Borçlar Yasasının 107. maddesi, aynı yasanın 106. maddesinde düzenlenen karşılıklı borçları içeren sözleşmelerde, borçlunun direnimi halinde alacaklıya tanınmış seçimlik hakkını önel verilmeksizin derhal kullanmasına ilişkindir. Karşılıklı sözleşmelere özgü 106. maddede kabul edilen, “aynen yerine getirme ve gecikmeden doğan zarar” ya da borcun yerine getirilmesinden vazgeçip onun yerine ödence isteme yahut “sözleşmeden dönme” hakkının kullanılması için borçlunun direnime düşmüş olması yeterli değildir. Kural olarak, bunun yanında ayrıca borçluya borcun yerine getirilmesi için uygun bir önel verilmiş olması da gerekmektedir. Kural olarak borçlunun direnimi için, borcun muaccel olması yeterli değildir.

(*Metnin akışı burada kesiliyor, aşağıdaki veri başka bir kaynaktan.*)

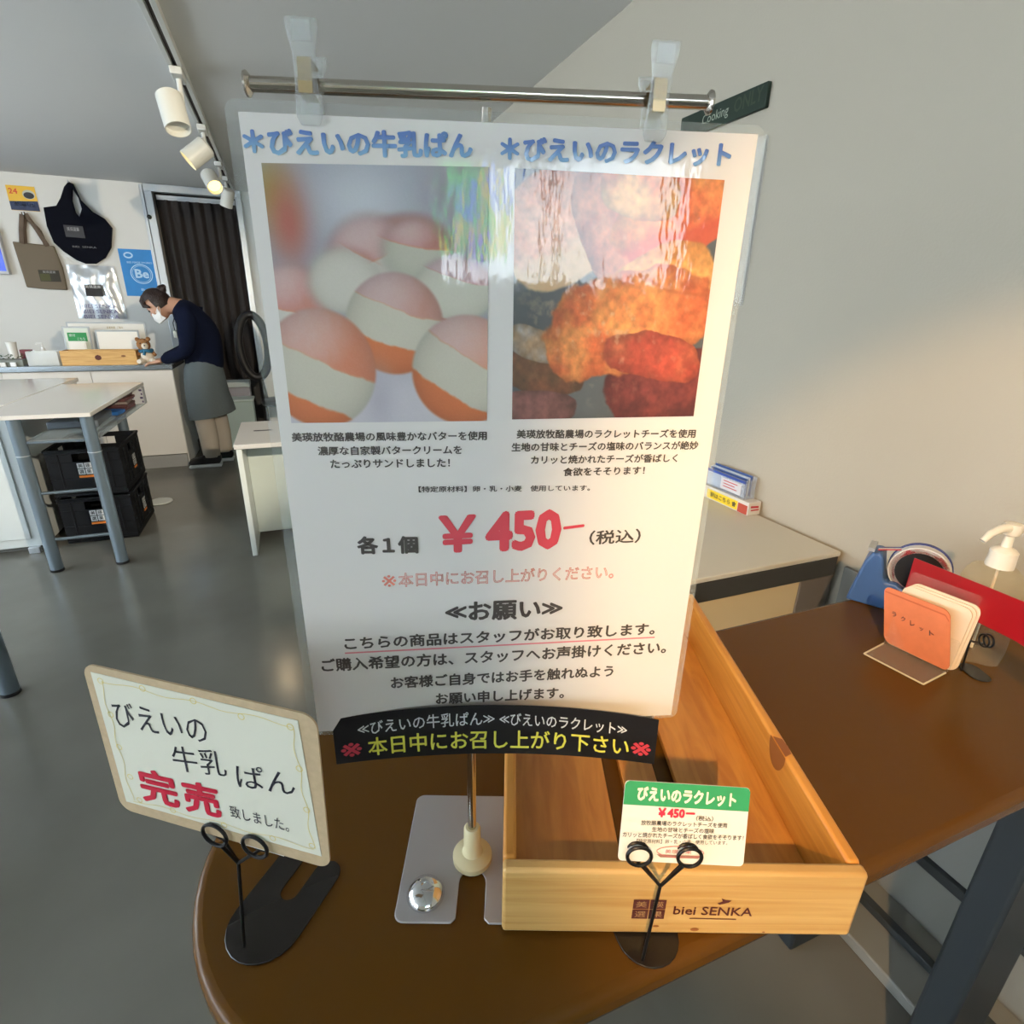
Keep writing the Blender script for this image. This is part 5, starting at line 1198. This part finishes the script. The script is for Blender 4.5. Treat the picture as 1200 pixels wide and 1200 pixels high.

Borcun muaccel olmasına karşın sözleşmede borcun yerine getirileceği gün belli değilse ayrıca alacaklının ihtarı gerekir. “
Tüm bu hususlar nazara alındığında, davacının ödemiş olduğu avans ödemesinin iadesi için bu aşamada koşullar oluşmamış, anılan sebeplerle davanın reddine karar verilmiş, davacının takipte kötüniyetli olmaması sebebiyle davalı yanın kötü niyet tazminat talebinin reddine karar verilerek aşağıdaki şekilde hüküm tesis edilmiştir.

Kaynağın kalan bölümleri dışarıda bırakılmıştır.